Sur le moyen pris en sa seconde branche
7. L’entrée en vigueur immédiate de la loi n°2017-242 du 27 février 2017, qui a porté à six ans la durée de la prescription de l’action publique en matière délictuelle, ne porte aucune atteinte disproportionnée aux droits invoqués, dès lors que cette prescription, qui ne concerne que les infractions non encore prescrites et non concernées par les délais prévus aux alinéas 2 à 4 de l’article 8 du code de procédure pénale, a pour seul effet de faire obstacle à l’exercice des poursuites et n’a aucune incidence sur la définition des infractions et des peines qui les répriment.
8. Dès lors, le moyen doit être écarté.
Sur le deuxième moyen
Enoncé du moyen
9. Le moyen est pris de la violation des articles des articles 6, § 1 de la Convention européenne des droits de l’homme et L. 8271-6-1 du code du travail, ensemble les principes du respect des droits de la défense, du contradictoire, du droit à un procès équitable, du droit à ne pas s’auto-incriminer et à être informé du droit de garder le silence, et de la violation des articles 591 et 593 du code de procédure pénale.

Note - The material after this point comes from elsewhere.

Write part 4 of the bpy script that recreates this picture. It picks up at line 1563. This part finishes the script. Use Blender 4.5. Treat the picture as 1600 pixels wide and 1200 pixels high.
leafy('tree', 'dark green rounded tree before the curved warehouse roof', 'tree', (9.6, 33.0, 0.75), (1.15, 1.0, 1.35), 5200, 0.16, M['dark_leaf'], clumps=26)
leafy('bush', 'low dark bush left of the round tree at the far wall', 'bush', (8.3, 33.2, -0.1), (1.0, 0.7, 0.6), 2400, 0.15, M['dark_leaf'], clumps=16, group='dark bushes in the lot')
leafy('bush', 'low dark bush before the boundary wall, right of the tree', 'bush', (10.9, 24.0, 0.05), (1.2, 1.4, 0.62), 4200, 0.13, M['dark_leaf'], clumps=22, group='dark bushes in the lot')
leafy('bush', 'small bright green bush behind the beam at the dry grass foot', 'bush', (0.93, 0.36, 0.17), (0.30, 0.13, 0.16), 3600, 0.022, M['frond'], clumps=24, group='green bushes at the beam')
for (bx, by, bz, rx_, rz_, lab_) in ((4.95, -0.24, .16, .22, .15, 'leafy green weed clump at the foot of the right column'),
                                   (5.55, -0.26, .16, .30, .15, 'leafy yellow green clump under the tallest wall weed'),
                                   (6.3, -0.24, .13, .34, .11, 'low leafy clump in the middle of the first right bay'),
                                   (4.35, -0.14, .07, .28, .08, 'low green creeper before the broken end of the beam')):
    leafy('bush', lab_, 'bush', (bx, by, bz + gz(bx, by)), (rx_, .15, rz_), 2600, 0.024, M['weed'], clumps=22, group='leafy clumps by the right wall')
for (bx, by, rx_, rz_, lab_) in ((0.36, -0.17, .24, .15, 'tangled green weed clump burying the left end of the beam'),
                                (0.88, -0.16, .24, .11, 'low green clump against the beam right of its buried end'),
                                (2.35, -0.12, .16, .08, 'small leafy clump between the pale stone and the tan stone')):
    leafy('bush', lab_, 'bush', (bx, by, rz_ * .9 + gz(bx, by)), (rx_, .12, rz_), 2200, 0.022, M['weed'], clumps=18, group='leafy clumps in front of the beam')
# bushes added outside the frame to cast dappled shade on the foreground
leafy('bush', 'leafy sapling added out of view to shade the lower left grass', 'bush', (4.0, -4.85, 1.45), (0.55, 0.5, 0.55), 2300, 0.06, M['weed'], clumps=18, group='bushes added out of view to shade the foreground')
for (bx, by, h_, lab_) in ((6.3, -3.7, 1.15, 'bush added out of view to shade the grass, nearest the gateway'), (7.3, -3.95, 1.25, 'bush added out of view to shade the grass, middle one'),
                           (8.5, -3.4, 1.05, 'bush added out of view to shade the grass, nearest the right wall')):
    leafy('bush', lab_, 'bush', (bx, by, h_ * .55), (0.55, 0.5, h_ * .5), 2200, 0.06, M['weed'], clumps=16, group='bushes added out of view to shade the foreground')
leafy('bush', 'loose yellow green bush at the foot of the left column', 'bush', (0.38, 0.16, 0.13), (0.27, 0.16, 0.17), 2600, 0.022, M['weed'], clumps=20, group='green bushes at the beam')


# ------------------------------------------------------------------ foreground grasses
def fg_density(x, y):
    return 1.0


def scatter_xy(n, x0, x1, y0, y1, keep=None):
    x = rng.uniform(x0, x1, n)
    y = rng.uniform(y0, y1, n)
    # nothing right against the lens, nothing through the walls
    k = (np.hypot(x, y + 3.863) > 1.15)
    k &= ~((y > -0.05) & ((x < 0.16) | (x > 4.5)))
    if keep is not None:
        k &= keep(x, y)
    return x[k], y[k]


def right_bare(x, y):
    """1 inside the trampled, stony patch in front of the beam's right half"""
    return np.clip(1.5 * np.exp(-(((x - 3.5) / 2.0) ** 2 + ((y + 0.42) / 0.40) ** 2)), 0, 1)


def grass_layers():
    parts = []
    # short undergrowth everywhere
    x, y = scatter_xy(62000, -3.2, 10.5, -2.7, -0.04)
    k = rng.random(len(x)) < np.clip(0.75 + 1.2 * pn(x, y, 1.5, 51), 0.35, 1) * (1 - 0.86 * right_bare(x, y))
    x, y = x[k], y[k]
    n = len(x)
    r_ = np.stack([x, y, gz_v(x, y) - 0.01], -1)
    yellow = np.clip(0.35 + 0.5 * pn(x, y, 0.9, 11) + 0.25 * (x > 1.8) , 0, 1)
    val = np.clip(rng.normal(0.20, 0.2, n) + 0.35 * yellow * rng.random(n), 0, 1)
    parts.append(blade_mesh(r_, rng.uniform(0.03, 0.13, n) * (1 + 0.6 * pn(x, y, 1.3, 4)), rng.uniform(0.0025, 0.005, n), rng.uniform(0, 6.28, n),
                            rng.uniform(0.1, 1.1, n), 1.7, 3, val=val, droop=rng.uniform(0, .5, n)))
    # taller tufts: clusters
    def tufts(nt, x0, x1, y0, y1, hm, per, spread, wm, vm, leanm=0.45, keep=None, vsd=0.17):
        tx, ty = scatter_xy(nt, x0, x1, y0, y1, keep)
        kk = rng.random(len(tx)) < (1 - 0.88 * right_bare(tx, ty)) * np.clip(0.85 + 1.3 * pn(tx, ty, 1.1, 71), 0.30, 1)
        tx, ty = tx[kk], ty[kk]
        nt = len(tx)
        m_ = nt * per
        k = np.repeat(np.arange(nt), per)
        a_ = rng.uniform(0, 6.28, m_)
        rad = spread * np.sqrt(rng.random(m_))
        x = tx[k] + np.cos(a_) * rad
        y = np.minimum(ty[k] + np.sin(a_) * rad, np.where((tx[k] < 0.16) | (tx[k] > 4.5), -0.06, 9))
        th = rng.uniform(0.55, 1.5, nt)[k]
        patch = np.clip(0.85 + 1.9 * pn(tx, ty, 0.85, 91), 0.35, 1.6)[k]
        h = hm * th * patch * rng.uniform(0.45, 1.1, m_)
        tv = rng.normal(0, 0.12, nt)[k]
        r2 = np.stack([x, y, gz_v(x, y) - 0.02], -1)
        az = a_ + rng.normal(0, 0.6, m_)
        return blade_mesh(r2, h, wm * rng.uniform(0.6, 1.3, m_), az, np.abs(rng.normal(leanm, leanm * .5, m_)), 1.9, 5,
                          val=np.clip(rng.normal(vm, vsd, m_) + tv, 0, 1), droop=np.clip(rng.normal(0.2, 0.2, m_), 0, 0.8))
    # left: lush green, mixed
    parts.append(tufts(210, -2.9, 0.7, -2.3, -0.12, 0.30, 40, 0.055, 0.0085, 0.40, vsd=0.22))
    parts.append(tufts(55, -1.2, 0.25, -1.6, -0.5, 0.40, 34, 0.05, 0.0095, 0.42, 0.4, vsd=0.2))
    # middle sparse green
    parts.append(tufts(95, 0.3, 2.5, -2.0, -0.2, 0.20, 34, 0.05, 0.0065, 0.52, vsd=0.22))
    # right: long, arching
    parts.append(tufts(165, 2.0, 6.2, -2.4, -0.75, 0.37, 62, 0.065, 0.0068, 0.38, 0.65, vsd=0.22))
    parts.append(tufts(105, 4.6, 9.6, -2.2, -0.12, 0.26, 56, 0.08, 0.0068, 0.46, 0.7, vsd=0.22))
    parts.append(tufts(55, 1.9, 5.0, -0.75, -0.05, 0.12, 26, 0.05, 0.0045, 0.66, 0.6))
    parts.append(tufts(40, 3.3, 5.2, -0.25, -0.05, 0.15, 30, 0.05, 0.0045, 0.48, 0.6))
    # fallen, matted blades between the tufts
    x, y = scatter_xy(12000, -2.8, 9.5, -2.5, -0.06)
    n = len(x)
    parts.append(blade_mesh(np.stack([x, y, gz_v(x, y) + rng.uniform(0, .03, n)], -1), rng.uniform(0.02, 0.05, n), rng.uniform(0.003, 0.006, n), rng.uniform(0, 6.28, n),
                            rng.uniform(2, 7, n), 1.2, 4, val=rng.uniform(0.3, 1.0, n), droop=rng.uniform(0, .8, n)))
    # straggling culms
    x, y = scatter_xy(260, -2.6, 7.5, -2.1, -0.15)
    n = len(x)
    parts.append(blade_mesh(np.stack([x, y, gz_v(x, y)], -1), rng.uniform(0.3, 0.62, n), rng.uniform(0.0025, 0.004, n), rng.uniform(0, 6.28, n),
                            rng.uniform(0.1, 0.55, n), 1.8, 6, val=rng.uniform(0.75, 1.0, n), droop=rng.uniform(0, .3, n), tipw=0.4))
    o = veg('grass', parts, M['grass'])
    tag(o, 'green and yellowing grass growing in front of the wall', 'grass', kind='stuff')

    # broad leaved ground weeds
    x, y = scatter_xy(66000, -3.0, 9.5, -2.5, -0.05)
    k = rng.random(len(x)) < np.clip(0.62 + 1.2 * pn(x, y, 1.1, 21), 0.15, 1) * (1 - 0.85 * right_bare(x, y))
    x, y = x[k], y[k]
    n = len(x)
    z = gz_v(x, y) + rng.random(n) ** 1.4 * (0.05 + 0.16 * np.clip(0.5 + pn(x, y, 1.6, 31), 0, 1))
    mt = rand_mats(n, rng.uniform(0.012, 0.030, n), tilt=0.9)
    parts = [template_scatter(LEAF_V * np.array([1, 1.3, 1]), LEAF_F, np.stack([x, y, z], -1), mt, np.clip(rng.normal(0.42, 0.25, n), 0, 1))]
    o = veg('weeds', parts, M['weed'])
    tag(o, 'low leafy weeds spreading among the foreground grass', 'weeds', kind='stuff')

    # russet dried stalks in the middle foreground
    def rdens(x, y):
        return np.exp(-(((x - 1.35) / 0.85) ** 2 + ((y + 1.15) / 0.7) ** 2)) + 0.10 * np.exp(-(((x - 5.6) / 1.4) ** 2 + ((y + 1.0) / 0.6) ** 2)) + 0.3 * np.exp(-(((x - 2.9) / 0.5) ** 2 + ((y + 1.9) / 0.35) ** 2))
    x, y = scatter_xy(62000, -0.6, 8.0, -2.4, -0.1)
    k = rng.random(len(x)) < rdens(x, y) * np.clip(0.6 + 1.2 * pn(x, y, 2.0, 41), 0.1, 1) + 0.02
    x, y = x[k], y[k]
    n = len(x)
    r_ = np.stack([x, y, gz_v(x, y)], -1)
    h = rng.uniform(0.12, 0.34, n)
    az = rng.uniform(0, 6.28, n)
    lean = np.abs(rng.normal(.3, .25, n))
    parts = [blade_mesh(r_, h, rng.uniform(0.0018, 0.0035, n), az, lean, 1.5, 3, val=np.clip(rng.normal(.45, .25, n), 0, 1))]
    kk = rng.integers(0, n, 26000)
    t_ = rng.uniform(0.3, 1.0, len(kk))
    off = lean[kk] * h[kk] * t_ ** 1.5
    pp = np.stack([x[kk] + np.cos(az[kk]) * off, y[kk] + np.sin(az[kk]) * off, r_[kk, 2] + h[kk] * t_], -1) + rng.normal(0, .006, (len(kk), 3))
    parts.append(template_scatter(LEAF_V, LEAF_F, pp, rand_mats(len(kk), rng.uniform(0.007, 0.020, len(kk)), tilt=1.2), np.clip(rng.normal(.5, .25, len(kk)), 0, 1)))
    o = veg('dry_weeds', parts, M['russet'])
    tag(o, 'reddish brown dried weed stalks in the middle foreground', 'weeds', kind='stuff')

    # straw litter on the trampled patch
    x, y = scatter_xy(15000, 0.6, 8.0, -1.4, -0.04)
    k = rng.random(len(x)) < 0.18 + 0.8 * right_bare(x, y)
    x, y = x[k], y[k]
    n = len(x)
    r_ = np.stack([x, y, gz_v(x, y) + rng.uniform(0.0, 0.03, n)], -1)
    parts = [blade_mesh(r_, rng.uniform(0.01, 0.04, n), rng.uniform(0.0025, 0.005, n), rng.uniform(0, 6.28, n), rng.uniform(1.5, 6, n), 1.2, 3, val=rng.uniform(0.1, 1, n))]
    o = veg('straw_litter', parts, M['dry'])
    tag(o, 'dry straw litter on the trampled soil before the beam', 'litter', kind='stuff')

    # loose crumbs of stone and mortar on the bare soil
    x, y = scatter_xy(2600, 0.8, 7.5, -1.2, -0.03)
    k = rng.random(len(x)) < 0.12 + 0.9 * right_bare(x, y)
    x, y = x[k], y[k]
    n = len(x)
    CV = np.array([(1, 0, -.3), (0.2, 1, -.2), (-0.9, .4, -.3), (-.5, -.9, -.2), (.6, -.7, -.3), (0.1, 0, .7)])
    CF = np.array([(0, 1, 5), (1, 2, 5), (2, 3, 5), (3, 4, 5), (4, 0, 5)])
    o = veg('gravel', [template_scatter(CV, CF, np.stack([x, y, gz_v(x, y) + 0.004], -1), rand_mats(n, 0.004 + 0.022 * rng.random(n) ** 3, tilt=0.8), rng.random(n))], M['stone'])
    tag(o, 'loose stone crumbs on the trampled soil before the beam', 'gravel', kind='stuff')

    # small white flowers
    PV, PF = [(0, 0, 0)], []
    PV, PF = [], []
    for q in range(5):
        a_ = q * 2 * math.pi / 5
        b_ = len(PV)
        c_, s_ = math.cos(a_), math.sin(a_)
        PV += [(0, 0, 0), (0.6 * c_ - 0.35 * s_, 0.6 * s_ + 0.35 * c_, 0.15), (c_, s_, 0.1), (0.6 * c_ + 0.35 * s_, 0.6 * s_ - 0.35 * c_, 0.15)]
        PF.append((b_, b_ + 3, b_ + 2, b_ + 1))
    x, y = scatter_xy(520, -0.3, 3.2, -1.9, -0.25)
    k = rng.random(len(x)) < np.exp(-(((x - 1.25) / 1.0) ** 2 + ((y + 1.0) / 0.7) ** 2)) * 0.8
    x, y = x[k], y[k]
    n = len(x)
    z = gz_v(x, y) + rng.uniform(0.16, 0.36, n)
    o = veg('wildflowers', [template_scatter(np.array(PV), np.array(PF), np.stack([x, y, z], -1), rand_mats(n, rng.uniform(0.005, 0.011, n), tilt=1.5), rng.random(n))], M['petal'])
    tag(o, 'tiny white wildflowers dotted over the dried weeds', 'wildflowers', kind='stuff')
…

10. Le moyen critique l’arrêt attaqué “en ce qu’il a rejeté l’exception de nullité du procès-verbal de la DIRECCTE du 13 août 2013, a déclaré la société Armor 2000, Mme I… O…, épouse H…, M. X… T…, M. W… H… et Mme B… M…, épouse T…, coupables des délits de travail dissimulé, prêt illicite de main d’oeuvre et marchandage, tous situés entre le 2 juin 2010 et le 2 juin 2013, et a statué sur la peine, alors que toute personne interrogée par un inspecteur du travail doit, dès lors qu’existent des raisons de soupçonner qu’elle a commis ou tenté de commettre une infraction, être informée de son droit de ne pas répondre aux questions qui lui sont posées ; qu’en se fondant, pour écarter la nullité du procès-verbal de la DIRECCTE du 13 août 2013, sur le fait que la loi n’imposait pas de formalisme particulier pour recueillir le consentement des personnes entendues par l’inspecteur du travail et que le seul fait qu’elles aient répondu aux questions suffisait à établir leur consentement, mais sans rechercher s’il n’existait pas contre elles, et notamment contre M. T…, des soupçons d’avoir participé aux infractions reprochées et si, de ce fait, elles n’auraient pas dû être formellement informées de leur droit de se taire, la cour d’appel a privé sa décision de base légale au regard des dispositions susvisées.”